## start

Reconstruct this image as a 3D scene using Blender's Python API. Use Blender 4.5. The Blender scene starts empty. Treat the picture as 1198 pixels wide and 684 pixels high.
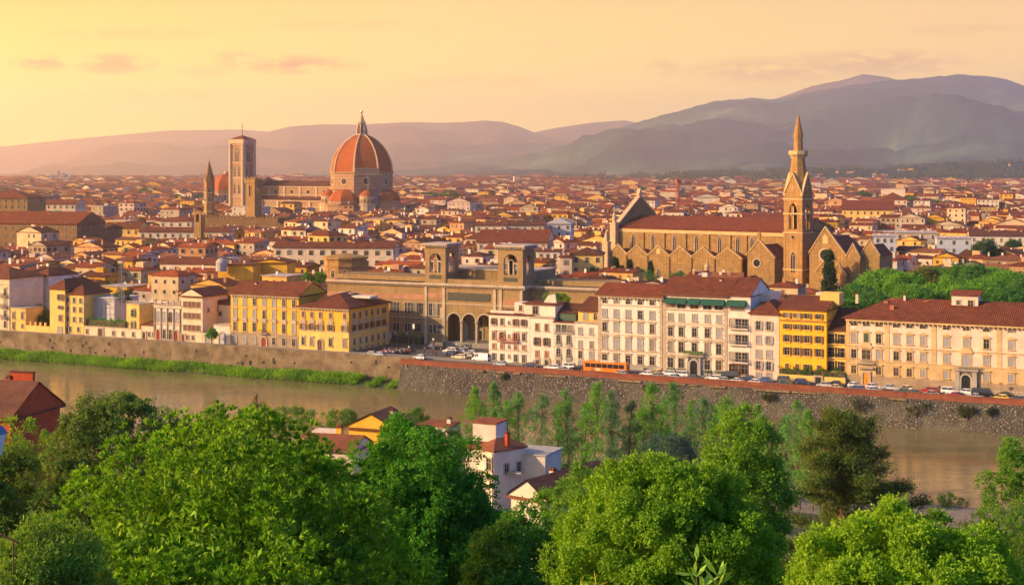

## end
## start

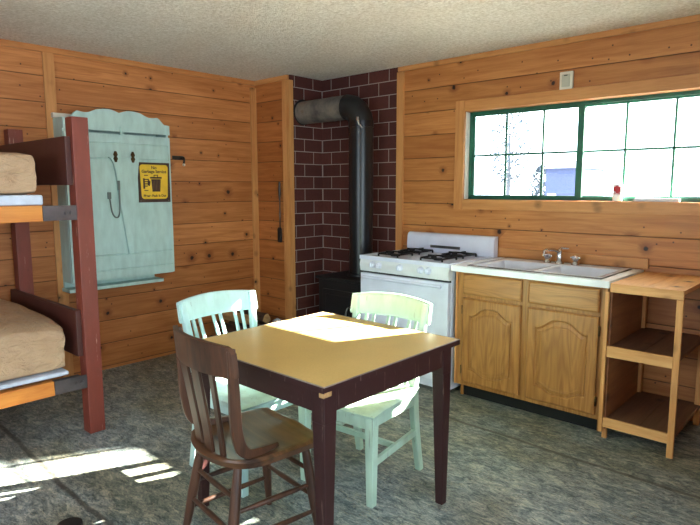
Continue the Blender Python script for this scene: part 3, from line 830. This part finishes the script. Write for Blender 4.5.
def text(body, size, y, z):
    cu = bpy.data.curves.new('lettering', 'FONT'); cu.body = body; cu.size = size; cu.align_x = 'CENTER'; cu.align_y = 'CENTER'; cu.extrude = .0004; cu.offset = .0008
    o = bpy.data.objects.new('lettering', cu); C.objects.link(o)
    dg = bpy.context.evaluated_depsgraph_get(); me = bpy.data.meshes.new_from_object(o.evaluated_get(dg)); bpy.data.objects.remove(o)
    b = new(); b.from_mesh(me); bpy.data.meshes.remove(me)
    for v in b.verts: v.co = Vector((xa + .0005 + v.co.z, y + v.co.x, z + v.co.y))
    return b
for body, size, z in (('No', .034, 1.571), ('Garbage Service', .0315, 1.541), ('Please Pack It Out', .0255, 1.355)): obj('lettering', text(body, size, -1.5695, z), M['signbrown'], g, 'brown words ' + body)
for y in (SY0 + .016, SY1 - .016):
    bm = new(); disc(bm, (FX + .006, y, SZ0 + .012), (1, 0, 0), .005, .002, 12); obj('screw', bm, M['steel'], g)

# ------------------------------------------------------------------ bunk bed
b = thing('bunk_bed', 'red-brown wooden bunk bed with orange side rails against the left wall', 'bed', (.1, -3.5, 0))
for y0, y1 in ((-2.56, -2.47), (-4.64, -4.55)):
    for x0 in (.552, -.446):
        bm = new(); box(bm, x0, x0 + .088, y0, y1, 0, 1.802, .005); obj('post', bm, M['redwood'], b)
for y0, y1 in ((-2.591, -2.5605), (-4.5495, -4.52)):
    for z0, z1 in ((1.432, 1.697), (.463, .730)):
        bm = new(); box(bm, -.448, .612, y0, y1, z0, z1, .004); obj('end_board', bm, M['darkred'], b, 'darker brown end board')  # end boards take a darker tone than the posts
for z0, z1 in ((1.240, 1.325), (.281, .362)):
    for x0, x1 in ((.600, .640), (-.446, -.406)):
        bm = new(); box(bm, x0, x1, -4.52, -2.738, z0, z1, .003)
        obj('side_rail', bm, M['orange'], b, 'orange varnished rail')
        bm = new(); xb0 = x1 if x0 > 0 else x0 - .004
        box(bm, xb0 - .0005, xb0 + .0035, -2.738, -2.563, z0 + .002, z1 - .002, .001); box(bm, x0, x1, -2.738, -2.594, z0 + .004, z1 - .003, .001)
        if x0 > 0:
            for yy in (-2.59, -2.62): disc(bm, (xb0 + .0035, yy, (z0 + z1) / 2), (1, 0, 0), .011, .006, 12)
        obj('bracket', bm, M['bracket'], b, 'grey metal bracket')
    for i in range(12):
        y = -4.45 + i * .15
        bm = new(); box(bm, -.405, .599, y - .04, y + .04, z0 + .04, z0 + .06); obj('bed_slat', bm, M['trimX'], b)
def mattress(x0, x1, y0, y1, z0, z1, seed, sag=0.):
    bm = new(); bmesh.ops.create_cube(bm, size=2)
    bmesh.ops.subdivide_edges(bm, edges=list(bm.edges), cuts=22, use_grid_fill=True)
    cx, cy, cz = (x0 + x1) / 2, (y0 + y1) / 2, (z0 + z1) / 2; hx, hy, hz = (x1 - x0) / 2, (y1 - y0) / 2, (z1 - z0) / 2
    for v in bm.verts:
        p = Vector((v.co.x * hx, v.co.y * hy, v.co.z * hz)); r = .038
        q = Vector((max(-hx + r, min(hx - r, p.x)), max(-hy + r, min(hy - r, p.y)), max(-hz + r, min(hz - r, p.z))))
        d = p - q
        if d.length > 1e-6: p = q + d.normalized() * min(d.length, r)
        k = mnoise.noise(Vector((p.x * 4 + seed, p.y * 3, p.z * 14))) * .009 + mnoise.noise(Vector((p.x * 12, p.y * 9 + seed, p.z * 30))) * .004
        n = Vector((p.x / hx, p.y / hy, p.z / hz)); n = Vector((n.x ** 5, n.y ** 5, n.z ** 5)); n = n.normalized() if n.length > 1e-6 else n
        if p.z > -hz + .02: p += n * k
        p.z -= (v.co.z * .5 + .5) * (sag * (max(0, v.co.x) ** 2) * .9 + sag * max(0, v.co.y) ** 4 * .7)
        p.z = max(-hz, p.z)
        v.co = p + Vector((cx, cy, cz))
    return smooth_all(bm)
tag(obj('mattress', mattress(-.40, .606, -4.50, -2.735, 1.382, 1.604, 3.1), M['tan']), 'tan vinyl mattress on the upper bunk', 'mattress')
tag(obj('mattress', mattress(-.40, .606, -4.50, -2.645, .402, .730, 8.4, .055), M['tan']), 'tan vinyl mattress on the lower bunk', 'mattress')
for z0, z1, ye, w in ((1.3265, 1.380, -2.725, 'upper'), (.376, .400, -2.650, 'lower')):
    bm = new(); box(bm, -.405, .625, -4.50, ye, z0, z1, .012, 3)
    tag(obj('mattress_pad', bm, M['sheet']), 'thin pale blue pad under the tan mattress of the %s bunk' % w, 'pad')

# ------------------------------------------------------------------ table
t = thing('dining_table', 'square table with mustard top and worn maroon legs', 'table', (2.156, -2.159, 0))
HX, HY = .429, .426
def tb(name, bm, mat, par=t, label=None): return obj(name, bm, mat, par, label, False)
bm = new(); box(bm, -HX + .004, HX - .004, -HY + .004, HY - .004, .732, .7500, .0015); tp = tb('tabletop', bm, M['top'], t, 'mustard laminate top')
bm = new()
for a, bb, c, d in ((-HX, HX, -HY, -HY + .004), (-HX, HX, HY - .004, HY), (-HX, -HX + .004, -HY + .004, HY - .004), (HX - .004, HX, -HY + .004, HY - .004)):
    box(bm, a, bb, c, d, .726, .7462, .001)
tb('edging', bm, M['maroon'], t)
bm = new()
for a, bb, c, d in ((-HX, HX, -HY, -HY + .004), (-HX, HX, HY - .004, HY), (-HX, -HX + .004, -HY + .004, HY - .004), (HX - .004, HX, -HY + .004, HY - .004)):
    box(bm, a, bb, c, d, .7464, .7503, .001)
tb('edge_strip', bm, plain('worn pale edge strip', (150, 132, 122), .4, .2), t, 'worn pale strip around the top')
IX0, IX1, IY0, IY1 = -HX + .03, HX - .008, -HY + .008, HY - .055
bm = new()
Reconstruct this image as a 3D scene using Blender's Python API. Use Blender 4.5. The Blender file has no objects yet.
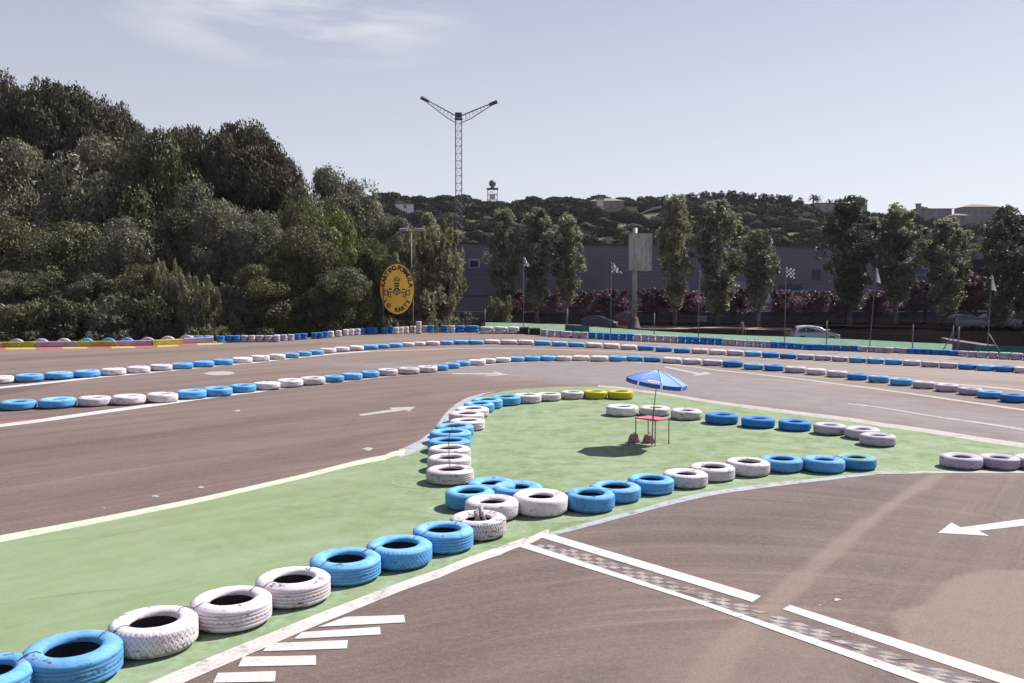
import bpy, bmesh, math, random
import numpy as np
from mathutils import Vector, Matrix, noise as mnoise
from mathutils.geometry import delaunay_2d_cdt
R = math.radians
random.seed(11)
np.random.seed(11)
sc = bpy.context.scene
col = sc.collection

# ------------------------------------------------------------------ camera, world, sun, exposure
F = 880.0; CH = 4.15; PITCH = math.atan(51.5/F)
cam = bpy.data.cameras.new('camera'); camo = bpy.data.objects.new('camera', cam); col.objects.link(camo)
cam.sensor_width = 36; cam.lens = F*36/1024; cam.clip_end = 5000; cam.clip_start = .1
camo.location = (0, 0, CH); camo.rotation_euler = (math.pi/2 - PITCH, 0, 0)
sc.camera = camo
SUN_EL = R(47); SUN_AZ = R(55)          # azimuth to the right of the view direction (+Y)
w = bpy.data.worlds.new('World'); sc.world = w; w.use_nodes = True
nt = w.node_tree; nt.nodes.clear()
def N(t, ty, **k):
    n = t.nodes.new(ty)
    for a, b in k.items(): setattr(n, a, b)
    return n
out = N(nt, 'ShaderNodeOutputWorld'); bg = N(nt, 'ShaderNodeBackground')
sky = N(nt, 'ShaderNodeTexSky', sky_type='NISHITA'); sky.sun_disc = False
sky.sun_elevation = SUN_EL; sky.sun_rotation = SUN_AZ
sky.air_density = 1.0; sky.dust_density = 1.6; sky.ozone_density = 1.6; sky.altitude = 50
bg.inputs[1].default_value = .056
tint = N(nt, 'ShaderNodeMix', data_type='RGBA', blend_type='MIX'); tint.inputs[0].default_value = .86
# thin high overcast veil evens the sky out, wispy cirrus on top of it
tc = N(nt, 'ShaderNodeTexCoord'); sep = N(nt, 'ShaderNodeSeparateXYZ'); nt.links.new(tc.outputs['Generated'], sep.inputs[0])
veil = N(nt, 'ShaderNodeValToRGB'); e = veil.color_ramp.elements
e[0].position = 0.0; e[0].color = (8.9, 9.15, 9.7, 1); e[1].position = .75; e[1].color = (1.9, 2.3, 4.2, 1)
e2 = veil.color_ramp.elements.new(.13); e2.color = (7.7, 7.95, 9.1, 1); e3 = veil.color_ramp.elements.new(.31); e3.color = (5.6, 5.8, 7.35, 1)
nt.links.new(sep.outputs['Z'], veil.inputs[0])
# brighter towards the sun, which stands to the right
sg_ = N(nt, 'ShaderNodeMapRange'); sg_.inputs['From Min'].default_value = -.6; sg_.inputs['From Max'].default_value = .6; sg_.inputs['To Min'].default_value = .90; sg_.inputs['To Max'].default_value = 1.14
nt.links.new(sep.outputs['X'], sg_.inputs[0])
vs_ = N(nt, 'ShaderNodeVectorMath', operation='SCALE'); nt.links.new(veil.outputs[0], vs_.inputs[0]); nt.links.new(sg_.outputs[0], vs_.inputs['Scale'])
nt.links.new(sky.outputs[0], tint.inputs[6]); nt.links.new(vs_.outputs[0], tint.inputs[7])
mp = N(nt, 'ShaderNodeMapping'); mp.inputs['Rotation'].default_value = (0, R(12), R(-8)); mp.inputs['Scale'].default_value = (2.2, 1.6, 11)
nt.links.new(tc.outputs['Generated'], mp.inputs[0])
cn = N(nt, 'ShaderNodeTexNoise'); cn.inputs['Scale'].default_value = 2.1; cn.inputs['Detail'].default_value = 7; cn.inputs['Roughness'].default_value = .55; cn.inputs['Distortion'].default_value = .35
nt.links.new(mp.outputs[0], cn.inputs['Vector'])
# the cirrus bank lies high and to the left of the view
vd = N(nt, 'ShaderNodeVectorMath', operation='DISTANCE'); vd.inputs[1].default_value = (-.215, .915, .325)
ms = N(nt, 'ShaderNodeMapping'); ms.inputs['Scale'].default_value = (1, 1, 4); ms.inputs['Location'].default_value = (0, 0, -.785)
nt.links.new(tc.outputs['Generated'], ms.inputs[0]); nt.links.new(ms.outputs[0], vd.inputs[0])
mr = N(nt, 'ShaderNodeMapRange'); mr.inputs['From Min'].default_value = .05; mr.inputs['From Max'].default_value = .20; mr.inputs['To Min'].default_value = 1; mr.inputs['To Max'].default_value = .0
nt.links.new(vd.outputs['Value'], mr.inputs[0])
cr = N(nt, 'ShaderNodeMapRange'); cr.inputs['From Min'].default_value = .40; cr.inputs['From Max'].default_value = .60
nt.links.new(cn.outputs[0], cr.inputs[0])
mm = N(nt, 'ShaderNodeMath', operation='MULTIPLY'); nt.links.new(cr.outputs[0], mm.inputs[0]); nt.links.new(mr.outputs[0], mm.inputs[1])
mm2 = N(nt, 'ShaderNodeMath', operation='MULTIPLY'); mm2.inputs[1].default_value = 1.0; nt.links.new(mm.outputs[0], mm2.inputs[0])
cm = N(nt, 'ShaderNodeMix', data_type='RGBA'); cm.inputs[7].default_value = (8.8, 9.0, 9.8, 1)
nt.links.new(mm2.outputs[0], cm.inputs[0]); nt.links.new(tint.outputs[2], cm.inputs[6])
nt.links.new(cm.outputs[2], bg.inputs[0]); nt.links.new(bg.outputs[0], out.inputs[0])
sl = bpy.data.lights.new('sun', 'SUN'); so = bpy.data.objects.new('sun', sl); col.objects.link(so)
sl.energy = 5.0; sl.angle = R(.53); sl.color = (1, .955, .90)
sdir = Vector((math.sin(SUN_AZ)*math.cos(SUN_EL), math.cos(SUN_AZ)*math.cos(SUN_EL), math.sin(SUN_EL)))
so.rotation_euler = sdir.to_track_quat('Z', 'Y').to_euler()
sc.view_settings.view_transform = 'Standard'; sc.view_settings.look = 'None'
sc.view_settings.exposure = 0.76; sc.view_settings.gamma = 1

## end

Go back to the listing above and reproduce, exactly, the stretch from the line bearing "no objects yet." through the line bearing "col = sc.collection", without its pictures.

Reconstruct this image as a 3D scene using Blender's Python API. Use Blender 4.5. The Blender file has no objects yet.
import bpy, bmesh, math, random
import numpy as np
from mathutils import Vector, Matrix, noise as mnoise
from mathutils.geometry import delaunay_2d_cdt
R = math.radians
random.seed(11)
np.random.seed(11)
sc = bpy.context.scene
col = sc.collection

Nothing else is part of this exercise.